According to Article 63-A of the Constitution, a parliamentarian can be disqualified on grounds of defection if he “votes or abstains from voting in the House contrary to any direction issued by the parliamentary party to which he belongs, in relation to election of the prime minister or chief minister; or a vote of confidence or a vote of no-confidence; or a money bill or a Constitution (amendment) bill”.

The article says that the party head has to declare in writing that the MNA concerned has defected but before making the declaration, the party head will “provide such member with an opportunity to show cause as to why such declaration may not be made against him”.

After giving the member a chance to explain their reasons, the party head will forward the declaration to the speaker, who will forward it to the chief election commissioner (CEC). The CEC will then have 30 days to confirm the declaration.
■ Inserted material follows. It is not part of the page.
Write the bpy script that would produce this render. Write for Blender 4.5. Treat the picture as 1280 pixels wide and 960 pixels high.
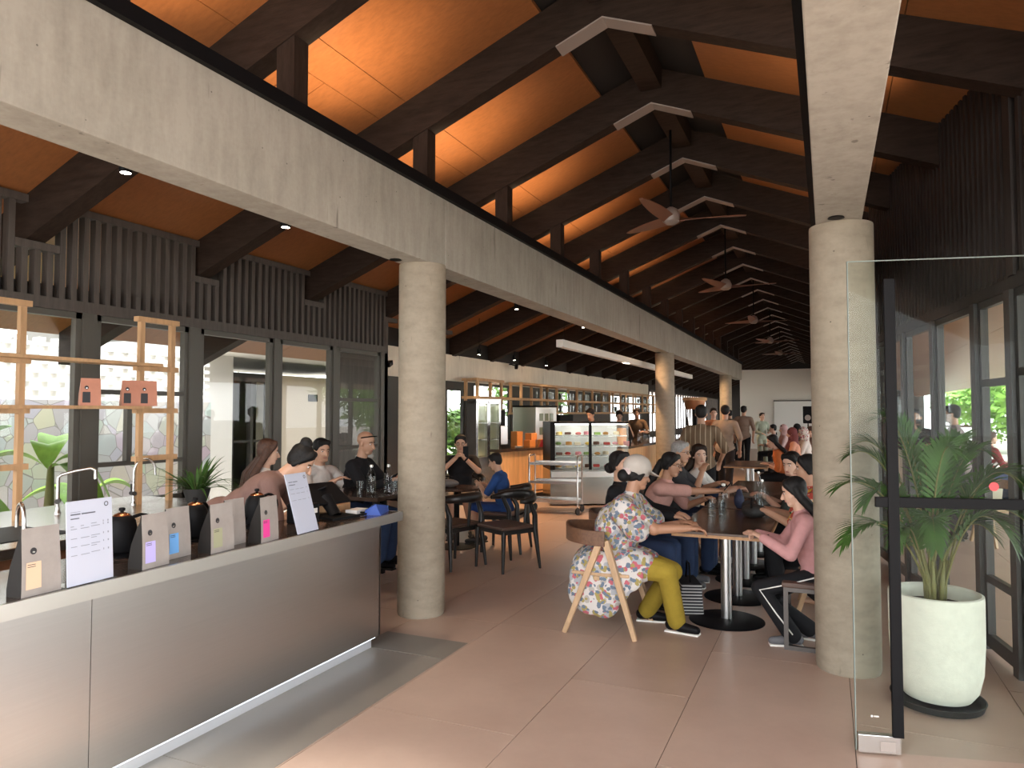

If confirmed by the CEC, the member “shall cease to be a member of the House and his seat shall become vacant”.

The government has already indicated that it will use Article 63-A to “crush” the no-confidence motion against PM Imran.

Adviser to Prime Minister on Parliamentary Affairs Dr Babar Awan had said that the intent of Article 63-A of the Constitution was to not allow lawmakers, who got the public’s votes and were elected in the name of the party leadership, to cross floor. “We will crush the no-confidence motion through the Constitution and the law,” he had claimed.